Mar 1 - 7, 2010

Sugar crisis being faced by Pakistan can be conveniently termed the outcome of bad policies. Politicians have a large stake in this industry, which often leads to favoritism as well as victimization. On top of every thing, overindulgence of certain authorities not only disrupts market mechanism but consumers emerge as the worst sufferers.

It is on record that despite 1) Supreme Court fixing retail price of sugar at Rs40/kg, 2) Competitive Commission of Pakistan imposing penalties on mills for cartelization, 3) raids of law enforcing agencies on the mills and warehouses of wholesalers for the recovery of allegedly hoarded sugar and 4) arrest of staff of staff of the mills and traders, consumers had to run from pillar to post in search of the commodity and pay double the price fixed by the apex court. It is also believed that huge quantity of sugar was also smuggled to neighboring countries, particularly to Afghanistan. All this happened despite the fact that the country had ample stock of sugar.

The situation has not changed this year; the commodity is being sold around Rs70/kg, with improved supplies. The Trading Corporation of Pakistan (TCP) has been given the mandate to import half a million tons sugar. Most of the tenders have been scrapped on technical pretexts and only one order has been placed for the import 50,000 tons sugar at US$585/ton C&F Karachi.

There is huge difference between high and low prices. The TCP is given the task to import refined sugar at a wrong time and it is likely to get higher quote. Experts have already said that if March delivery costs US$750/ton August delivery would be as low as US$450/ton. Instead of recommending to the government to defer import of sugar certain quarters are alleging that its import is being sabotaged. The mess could be summed up in one sentence 'novices are spoiling the curry'.

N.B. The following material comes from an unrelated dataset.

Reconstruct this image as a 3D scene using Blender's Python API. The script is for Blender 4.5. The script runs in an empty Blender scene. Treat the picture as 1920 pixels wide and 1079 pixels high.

It is often said that the policy planners in Pakistan don't understand 'sugaronomics'. The basic reason for lower production of sugar is inadequate sugarcane supply. The persistent increase in sugarcane support price has not helped in enhancing the supply but given birth to 'brokers' exploiting both the millers and the growers. Most of these brokers enjoy access to power corridors and can only be termed 'blood suckers' at the best because small farmers are not benefiting from higher price of sugarcane. Mills in Punjab owe billion of rupees to growers only because owners of most of the mills are sitting on the treasury bills or are the beneficiaries of 'friendly opposition'.

According to industry experts Pakistan is capable of producing above nine million tons sugar annually. Against this average production has hovered around 3.5 million tons. It is beyond comprehension that how mills can operate efficiently and also earn profit if average capacity utilization is around 40%. Persistent hike in sugarcane support price (almost 75% of total cost of production) and higher interest rates and utilities charges are the reasons for higher cost of production. Why can't the government let the market forces fix prices of sugarcane as well as refined sugar? The government has stopped fixing support price of cotton more than a decade ago why is it adamant on retaining the prerogative of fixing support price of sugarcane? It seems that millers are accused of forming the cartel but the real culprits are the sugarcane growers. According to some insiders politicians turned industrialists are also the sugarcane growers and racking up money classified as 'income from agriculture'. They are least bothered if their mills are incurring huge losses as they have already sucked their equity holding from these entities.


It must be kept in mind that domestic prices of any commodity cannot be fixed in isolation but are linked with the international prices. If international prices are high the government often provides subsidy for the protection of consumers. Often international prices of raw sugar are very low because of the commodity being classified as byproduct in Pakistan is the product. Therefore, a workable option is to import raw sugar to overcome short supply of sugarcane. While India has been importing raw sugar to improve efficiency of mills, its import in Pakistan is being resisted by the feudal lords occupying key positions in the government.

In many countries ethanol (motor gasoline blended with ethyl alcohol) is used. This requires massive production of ethyl alcohol produced from molasses. Therefore, raw sugar becomes a byproduct requiring mills to get rid of this at the earliest. India offers an incentive to mills to import as much raw sugar as they like provided a specific percentage of total production of refined sugar is exported. It is a time tested business model in India, why can't we emulate this in Pakistan?

It is difficult to swallow the bitter pill that managers of Pakistan's economy are not aware of the sugar industry dynamics. One could only say that people having vested interest prevail only because of 'sleeping watchdogs'. A Sugar Board has been constituted in the country but it has not come up with policy recommendations to improve sugarcane supply. The rationalization that sugarcane support price has to be increased every year due to rising cost of inputs is completely sham. In fact cost of input is not high but yield is pathetically low and the farmers should try to improve yield rather than soliciting increase in sugarcane support price.

The erratic policies are resulting in accumulation of huge losses of the mills and delays in payment to small growers. Prudent decision making can enable the sugar industry to the role of power plants and supplier of bio-fuel. The choice is ours.